● The exercise:
For this exercise, write out exactly, and only, the lines running from the line that contains "(193,192,190), 6, .6)" through the line that contains "(104,104,109), 4, .5)".

[Scene modeling code data]
......

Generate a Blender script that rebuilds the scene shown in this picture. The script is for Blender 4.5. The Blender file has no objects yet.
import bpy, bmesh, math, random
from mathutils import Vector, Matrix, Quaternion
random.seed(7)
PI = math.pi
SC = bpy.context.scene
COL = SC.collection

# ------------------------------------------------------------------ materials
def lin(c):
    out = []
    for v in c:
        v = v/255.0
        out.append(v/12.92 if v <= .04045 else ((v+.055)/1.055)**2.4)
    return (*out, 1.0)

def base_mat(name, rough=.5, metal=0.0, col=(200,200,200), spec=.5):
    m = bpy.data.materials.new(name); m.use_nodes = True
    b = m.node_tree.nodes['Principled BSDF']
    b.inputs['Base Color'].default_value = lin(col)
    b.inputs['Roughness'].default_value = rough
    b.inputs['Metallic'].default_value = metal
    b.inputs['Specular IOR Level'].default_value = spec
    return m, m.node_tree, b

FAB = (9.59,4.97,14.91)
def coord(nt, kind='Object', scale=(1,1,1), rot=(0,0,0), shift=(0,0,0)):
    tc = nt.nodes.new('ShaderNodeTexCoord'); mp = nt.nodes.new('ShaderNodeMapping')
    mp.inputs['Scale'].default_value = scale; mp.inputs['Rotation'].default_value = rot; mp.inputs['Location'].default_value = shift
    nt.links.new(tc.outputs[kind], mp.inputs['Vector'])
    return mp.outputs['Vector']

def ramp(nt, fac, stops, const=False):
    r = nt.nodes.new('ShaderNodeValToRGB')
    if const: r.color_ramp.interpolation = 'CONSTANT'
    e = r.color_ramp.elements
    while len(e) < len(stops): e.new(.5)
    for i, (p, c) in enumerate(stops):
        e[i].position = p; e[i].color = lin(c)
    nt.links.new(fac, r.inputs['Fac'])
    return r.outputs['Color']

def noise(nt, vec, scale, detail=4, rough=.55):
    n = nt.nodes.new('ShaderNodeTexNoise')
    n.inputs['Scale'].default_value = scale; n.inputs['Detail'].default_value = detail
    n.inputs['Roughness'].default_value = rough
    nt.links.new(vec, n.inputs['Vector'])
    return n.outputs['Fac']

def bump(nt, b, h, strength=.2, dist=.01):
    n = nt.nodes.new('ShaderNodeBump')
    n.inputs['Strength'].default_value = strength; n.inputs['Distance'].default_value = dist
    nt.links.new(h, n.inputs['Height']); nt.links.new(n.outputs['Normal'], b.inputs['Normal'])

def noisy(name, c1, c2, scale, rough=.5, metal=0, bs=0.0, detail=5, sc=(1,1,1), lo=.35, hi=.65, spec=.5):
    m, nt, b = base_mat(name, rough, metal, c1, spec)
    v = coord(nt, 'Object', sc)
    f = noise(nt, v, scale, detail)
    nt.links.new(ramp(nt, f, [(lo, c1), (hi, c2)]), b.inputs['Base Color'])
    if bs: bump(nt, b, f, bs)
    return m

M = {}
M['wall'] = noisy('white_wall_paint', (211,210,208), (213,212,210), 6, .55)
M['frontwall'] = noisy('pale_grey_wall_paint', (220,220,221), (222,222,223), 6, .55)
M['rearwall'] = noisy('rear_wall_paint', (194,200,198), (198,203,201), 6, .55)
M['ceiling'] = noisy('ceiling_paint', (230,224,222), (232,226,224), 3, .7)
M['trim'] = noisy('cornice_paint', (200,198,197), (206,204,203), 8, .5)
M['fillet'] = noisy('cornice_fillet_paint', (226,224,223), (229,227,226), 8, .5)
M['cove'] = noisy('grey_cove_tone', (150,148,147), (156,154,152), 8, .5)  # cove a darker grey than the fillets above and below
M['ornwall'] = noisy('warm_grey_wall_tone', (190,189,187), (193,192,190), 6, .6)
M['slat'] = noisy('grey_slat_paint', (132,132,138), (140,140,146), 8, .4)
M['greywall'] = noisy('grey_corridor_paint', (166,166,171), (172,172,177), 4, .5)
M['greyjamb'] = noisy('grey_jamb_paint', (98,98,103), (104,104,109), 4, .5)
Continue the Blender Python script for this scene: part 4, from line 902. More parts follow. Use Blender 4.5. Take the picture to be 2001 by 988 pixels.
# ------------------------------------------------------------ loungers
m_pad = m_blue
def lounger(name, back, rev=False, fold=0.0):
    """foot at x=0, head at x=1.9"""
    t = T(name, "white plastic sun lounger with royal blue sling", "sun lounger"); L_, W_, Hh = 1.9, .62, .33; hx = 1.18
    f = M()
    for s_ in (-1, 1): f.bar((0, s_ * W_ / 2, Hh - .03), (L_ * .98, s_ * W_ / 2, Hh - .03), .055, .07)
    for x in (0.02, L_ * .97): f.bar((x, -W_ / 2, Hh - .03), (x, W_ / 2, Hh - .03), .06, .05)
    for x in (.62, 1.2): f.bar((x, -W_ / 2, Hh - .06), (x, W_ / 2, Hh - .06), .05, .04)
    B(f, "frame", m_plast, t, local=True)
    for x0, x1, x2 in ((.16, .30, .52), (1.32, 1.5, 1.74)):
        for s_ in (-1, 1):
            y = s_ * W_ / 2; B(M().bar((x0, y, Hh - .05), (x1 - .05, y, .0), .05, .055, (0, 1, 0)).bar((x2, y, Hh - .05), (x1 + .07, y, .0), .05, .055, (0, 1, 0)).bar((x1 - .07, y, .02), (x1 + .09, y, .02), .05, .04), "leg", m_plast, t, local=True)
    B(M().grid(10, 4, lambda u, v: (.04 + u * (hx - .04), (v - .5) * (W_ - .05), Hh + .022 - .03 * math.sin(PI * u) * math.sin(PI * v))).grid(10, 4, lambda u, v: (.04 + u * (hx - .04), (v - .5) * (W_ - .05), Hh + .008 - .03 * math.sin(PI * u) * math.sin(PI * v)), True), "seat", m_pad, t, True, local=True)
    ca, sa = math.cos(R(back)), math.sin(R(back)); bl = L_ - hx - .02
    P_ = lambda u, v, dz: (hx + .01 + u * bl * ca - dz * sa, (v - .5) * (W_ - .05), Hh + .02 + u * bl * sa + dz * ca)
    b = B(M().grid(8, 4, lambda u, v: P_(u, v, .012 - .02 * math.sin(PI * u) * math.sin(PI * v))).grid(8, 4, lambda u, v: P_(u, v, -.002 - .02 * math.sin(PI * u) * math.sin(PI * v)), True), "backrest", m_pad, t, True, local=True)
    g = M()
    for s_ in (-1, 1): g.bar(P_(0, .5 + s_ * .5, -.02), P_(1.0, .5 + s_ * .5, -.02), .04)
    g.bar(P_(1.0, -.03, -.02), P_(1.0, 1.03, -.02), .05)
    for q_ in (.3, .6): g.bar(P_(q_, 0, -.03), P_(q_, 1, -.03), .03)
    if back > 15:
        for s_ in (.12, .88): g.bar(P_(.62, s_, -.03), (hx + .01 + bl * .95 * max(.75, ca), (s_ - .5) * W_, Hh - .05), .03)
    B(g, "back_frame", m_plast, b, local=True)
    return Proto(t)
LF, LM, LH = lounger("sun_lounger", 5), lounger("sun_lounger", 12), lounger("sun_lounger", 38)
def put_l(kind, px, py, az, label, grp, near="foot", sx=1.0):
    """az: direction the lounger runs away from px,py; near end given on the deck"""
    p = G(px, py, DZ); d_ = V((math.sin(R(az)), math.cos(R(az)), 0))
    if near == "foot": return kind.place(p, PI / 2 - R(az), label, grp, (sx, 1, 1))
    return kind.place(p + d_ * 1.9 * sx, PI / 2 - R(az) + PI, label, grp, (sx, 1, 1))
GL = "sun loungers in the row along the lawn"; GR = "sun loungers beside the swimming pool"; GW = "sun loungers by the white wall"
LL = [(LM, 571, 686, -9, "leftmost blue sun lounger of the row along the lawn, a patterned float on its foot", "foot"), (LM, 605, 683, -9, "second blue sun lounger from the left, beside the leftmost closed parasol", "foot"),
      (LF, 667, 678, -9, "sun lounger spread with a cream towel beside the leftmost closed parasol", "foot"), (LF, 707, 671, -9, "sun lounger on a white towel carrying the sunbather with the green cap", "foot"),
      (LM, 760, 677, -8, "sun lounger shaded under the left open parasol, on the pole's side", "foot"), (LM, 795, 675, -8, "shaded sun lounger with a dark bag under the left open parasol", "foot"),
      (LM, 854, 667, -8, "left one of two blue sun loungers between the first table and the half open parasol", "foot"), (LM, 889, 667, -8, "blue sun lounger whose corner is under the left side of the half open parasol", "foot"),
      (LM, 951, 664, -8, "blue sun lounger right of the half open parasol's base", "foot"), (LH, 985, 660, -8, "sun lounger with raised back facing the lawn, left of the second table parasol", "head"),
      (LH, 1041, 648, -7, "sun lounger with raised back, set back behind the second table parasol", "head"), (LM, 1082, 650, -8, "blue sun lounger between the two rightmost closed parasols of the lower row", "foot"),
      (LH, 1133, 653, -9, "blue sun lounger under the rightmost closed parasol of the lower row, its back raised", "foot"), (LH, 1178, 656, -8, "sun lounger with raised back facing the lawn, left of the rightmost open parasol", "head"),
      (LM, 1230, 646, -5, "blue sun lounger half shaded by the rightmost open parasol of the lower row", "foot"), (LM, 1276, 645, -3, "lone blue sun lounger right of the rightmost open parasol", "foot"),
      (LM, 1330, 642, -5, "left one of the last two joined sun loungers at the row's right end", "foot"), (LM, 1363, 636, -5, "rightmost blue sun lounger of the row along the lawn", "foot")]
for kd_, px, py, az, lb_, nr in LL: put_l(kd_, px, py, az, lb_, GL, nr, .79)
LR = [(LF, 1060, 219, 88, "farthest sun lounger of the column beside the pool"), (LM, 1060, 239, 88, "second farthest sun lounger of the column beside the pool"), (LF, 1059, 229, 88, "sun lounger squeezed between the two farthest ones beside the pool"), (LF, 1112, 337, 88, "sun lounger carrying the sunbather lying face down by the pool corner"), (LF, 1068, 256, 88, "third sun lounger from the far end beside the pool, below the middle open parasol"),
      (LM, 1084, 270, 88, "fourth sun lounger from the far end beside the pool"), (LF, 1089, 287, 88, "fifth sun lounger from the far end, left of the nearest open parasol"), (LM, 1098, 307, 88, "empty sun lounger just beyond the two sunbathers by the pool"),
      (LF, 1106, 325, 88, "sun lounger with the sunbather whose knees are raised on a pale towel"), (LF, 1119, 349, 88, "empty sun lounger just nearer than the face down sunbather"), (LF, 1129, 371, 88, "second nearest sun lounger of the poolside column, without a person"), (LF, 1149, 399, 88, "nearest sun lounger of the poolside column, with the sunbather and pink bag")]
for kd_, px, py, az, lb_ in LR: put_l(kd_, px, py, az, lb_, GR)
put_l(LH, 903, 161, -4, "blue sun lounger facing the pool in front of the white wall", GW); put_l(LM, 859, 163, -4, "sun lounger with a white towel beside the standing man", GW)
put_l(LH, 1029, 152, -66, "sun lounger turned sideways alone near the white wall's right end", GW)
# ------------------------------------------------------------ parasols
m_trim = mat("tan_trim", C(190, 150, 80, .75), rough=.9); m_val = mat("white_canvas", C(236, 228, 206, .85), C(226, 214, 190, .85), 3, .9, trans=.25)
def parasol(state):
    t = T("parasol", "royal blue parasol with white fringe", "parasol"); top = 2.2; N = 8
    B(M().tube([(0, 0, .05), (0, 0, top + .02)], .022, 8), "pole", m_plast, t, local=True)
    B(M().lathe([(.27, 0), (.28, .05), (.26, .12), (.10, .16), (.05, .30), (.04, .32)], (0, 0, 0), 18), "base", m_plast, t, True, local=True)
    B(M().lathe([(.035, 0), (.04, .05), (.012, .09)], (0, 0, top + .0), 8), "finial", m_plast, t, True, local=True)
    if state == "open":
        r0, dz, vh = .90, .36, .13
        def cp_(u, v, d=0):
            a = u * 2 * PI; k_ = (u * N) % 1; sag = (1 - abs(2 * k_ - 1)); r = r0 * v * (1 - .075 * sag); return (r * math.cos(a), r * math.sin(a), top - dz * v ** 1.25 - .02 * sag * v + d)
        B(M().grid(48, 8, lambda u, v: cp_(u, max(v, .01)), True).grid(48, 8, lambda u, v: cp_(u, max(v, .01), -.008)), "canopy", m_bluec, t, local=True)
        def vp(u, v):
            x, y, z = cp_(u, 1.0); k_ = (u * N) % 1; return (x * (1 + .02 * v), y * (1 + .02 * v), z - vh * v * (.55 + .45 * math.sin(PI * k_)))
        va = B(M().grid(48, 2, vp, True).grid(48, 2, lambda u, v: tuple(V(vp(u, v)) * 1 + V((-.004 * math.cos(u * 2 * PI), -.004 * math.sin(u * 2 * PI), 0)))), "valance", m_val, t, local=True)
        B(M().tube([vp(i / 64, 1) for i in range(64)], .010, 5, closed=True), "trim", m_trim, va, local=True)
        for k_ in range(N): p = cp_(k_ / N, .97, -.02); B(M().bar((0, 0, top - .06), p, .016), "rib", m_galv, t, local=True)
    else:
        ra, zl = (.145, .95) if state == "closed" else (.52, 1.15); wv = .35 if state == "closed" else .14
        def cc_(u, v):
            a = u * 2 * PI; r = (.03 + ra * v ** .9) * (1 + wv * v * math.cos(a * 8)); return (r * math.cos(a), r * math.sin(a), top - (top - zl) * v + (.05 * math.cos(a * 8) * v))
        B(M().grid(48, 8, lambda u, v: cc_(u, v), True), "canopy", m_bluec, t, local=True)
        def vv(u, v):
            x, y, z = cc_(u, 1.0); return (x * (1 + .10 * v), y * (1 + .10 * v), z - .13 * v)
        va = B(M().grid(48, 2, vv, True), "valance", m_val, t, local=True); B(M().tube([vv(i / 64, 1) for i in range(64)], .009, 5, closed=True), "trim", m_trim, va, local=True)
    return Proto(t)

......

● Answer for the task:
M['ornwall'] = noisy('warm_grey_wall_tone', (190,189,187), (193,192,190), 6, .6)
M['slat'] = noisy('grey_slat_paint', (132,132,138), (140,140,146), 8, .4)
M['greywall'] = noisy('grey_corridor_paint', (166,166,171), (172,172,177), 4, .5)
M['greyjamb'] = noisy('grey_jamb_paint', (98,98,103), (104,104,109), 4, .5)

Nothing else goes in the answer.